The agency is only the most spectacular victim of the latest round of cuts announced by Getty this week. 300 people – 13% of staff worldwide – are to be made redundant, and the sackings have already begun; EPUK understands that staff have also been laid off at Allsport, another of Getty’s UK acquisitions.
Shares in Getty Images, which posted first quarter losses for this year of $14.6 million, plunged 31% as the news spread.
Alarm bells began ringing amongst Colorific contributors two weeks ago when they received a letter co-signed by Getty Images Director of Artist Relations Anthony Harris, in which he thanked contributors for their patience, and then announced that due to “conflicting content issues” the agency would no sell longer stock and travel material, and that such material would be “regretfully” returned to photographers.

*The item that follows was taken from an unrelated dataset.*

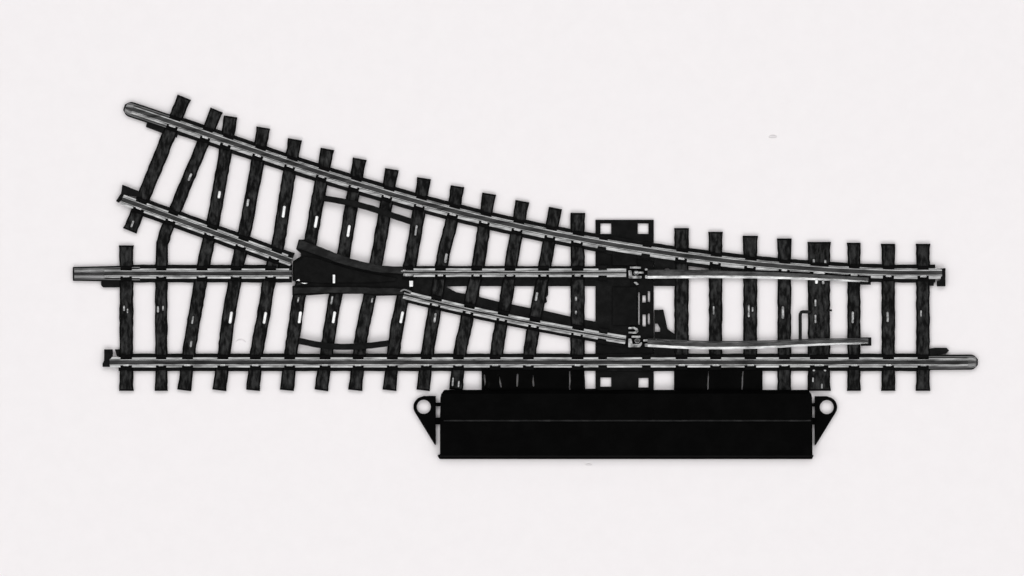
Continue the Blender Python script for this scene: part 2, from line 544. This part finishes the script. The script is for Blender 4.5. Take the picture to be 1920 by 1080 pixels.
for y0, ya in ((512, 1193), (639, 1195)):
    bm = bmesh.new()
    prism(bm, [(ya + 5.5 * math.cos(k * math.pi / 8), y0 + 4.5 * math.sin(k * math.pi / 8)) for k in range(16)], 1.2, 2.5)
    link('hinge_pin', bm, M_RAIL, plate, 0.1)

wire('throw_wire', [(1500.5, 641), (1500.5, 610), (1500.5, 589), (1503, 585), (1510, 584.8), (1522, 584.8)], 3.2, 1.9, M_WIRE, root)
wire('throw_wire', [(1550, 582), (1560, 582)], 2.0, 1.75, M_WIRE, root)

# --- rail joiners and locating tabs at the ends
JP = [(12.5, 1.2), (12.5, 1.9), (10.5, 2.1), (8.5, 1.9), (8, 1.7), (-8, 1.7), (-8.5, 1.9), (-10.5, 2.1), (-12.5, 1.9), (-12.5, 1.2)]
def joiner(path, parent, narrow=None):
    bm = bmesh.new()
    sweep(bm, path, JP, narrow)
    j = link('rail_joiner', bm, M_JOINER, parent)
    bm = bmesh.new()
    n = len(path)
    sweep(bm, path, [(3.4, 1.65), (3.8, 2.1), (2, 2.35), (-2, 2.35), (-3.8, 2.1), (-3.4, 1.65)], narrow)
    link('joiner_tongue', bm, M_RAIL, j)
    bm = bmesh.new()
    d0 = Vector(path[0]) - Vector(path[1])
    d0.normalize()
    sweep(bm, [(path[0][0] + d0.x * 3, path[0][1] + d0.y * 3)] + list(path[1:]), [(15.6, 0.7), (15.6, 1.35), (-15.6, 1.35), (-15.6, 0.7)], narrow)
    link('joiner_shoe', bm, M_WEB, j, 0.08)
    return j


endround = lambda t: 0.92 if t > 0.12 else 0.35 + 0.57 * math.sqrt(1 - (1 - t / 0.12) ** 2)
joiner(smooth_path([(139, 513.5), (262, 513)], 6), R_fs, lambda t: 0.84 + 0.16 * t)
ct = [(x, y) for x, y in poly_path(CURVE_PTS, 5, 235, 330, 1.6)]
joiner(ct, R_curve, endround)
joiner(smooth_path([(1831, 679), (1740, 679.5)], 1.6), R_straight, endround)


def tab(poly, z1=1.3, z0=0.4):
    bm = bmesh.new()
    prism(bm, poly, z0, z1)
    return link('locating_tab', bm, M_WEB, root, 0.08)


tab([(189, 528), (193, 526), (230, 526.5), (230, 539), (193, 539), (189, 535)])
tab([(275, 230), (335, 248), (331, 258), (310, 252), (273, 238)])
tab([(195, 655), (211, 655), (211, 667), (206, 676), (206, 688), (192, 688), (192, 682), (195, 676)], 1.9)
tab([(215, 655), (230, 655), (230, 665), (219, 668)], 1.3)
tab([(229, 346), (262, 359), (262, 370), (238, 366), (222, 380), (217, 377), (227, 362)], 1.75)
tab([(1742, 654), (1752, 652), (1775, 652), (1780, 657), (1774, 664), (1742, 666)])
tab([(1764, 503.5), (1773, 502.5), (1773, 537), (1757, 537), (1757, 527), (1764, 525)], 1.9)
tab([(1742, 526), (1752, 526), (1751, 536), (1742, 536)])

# --- switch motor along the lower edge
bm = bmesh.new()
Y = [(731, 0.05), (731, 3.0), (738, 4.2), (745, 4.5), (786, 4.55), (789.5, 4.2), (792, 4.12), (846, 3.9), (854, 3.4), (857.5, 2.4), (857.5, 0.4), (857.5, 0.05)]
x0, x1 = 825, 1523
ends = []
for x, sgn in ((x0, 1), (x1, -1)):
    ends.append([bm.verts.new(P(x + (sgn * 8 if y < 733 else sgn * 2 if y < 739 else 0), y, z)) for y, z in Y])
n = len(Y)
for j in range(n):
    bm.faces.new((ends[0][j], ends[0][(j + 1) % n], ends[1][(j + 1) % n], ends[1][j]))
bm.faces.new(ends[0]); bm.faces.new(ends[1][::-1])
motor = link('motor_housing', bm, M_MOTOR, root, 0.16, 3)
bm = bmesh.new()
prism(bm, [(820, 854), (828, 851), (1517, 851), (1526, 854), (1523, 861), (824, 861)], 0.05, 0.9)
link('base_lip', bm, M_MOTOR, motor, 0.1)


bm = bmesh.new()
prism(bm, rect(832, 787, 1520, 790), 4.0, 4.66)
link('ridge_glint', bm, M_WING, motor, 0.06)  # lighter strip, paints the glint along the ridge step of the housing


def lug(cx, cy, s):
    """triangular mounting ear with a screw hole; s = +1 right, -1 left"""
    R = 19.5
    pts = [(cx - s * 22.5, cy - 20.5), (cx, cy - 20.5)]
    for k in range(0, 11):
        a = math.radians(-80 + k * 11.5)
        pts.append((cx + s * R * math.cos(a), cy + R * math.sin(a)))
    pts.append((cx - s * 20, cy + 70))
    pts.append((cx - s * 22.5, cy + 72))
    bm = bmesh.new()
    prism(bm, pts, 0.05, 1.5, [[(cx + 13.2 * math.cos(t * math.pi / 14), cy + 13.2 * math.sin(t * math.pi / 14)) for t in range(28)]])
    xb = cx - s * 22.5
    for ya, yb in ((cy - 8, cy - 1), (cy + 20, cy + 33)):
        xa, xc = sorted((xb + s * 1.5, xb - s * 9))
        prism(bm, rect(xa, ya, xc, yb), 0.05, 1.35)
    return link('mounting_lug', bm, M_MOTOR, motor, 0.08)


lug(794.5, 763, -1)
lug(1550.5, 763.5, 1)

# flange that ties the motor to the sleepers
bm = bmesh.new()
prism(bm, rect(903, 689, 1094, 736), 0.05, 1.78,
      [hole(909.5, 716, 2.6, 28, 0.1, 1), hole(916.5, 723, 2.6, 16, -0.1, 1), hole(937, 714, 2.8, 26, 0.2, 1), hole(970, 713, 3.0, 24, -0.05, 1), hole(999.5, 714, 2.8, 22, 0.1, 1), hole(1068.6, 713, 2.8, 36, 0, 1)])
prism(bm, rect(1264, 690, 1430, 736), 0.05, 1.78,
      [hole(1328.2, 714, 2.8, 34, -0.05, 1), hole(1392.5, 714, 2.8, 34, -0.05, 1)])
prism(bm, rect(1082, 729, 1120, 736), 0.05, 1.2)
prism(bm, rect(1224, 731, 1266, 736), 0.05, 1.2)
prism(bm, rect(1428, 732, 1518, 736), 0.05, 1.2)
prism(bm, rect(840, 731, 905, 736), 0.05, 1.2)
link('motor_flange', bm, M_MOTOR, motor, 0.05)

# ------------------------------------------------------------------ lint on the surface
mL, nt, b = new_mat('grey_lint')
b.inputs['Base Color'].default_value = (0.72, 0.69, 0.70, 1)
b.inputs['Roughness'].default_value = 0.9


def lint(pts, r, label):
    bm = bmesh.new()
    sweep(bm, smooth_path(pts, 2), [(r * math.cos(k * math.pi / 3), 0.1 + 0.07 * math.sin(k * math.pi / 3)) for k in range(6)], lambda t: 0.35 + 0.65 * math.sin(math.pi * t))
    o = link('lint_speck', bm, mL, smooth=True)
    o['label'] = label
    o['category'] = 'lint'
    return o


lint([(1442, 256.5), (1450, 255.5), (1457, 256)], 3.0, 'tiny pale grey lint speck on the bare surface at upper right')
lint([(442, 640), (447, 637), (454, 637), (460, 641)], 1.1, 'tiny curved grey hair on the surface between sleepers at lower left')
lint([(1098, 872), (1104, 871), (1110, 872)], 1.8, 'tiny grey lint speck just below the motor box')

In plain English, rather than corporate-speak, what this meant was that Getty had realised they had bought up too many agencies with similar competing material, and it was time to prune what they perceived as deadwood, under the guise of those old friends consolidation and rationalisation.
The brilliance of Getty’s new marketing strategy was soon revealed when a national newspaper picture editor called Colorific for a picture known to be on their files only to be told: “No, you can’t have that now; we don’t deal in stock any more.”
In fact, Harris could have saved his regrets – Getty’s year long ownership of Colorific has widely been regarded as such a disaster by the agency’s photographers that many had already taken to placing their material with other agents.
One long standing contributor, upon receiving the letter, commented: “this reads like something from someone going out of business.” However, when the photographer called Colorific to establish what was happening, he was reassured: “No, things are really good, we’re actually taking on staff.”
In fact, nothing could have been further from the truth, although the person providing the reassurance was hardly to know – she, along with the majority of Colorific staff, was sacked this week; only two staff remain, primarily to handle Newsmakers/Getty website sales.
Calls to various various Colorific direct lines went unanswered at press time, and an attempt to contact the agency through the shared Colorific/Allsport switchboard elicited the response that “we don’t know who works there any more”.
It is a measure of how under-informed Colorific staff were of Getty’s true intentions that Anthony Harris’ co-signatory was David Leverton, Colorific Director of Sales, who was made redundant along with his staff this week.
We can only assume that Anthony Harris was similarly unaware of his company’s plans to close Colorific. After all, Getty’s Director of Artist Relations would hardly ask an agency director to sign a letter outlining sales strategy while knowing that same director and his staff were due for the chop within a month, would he?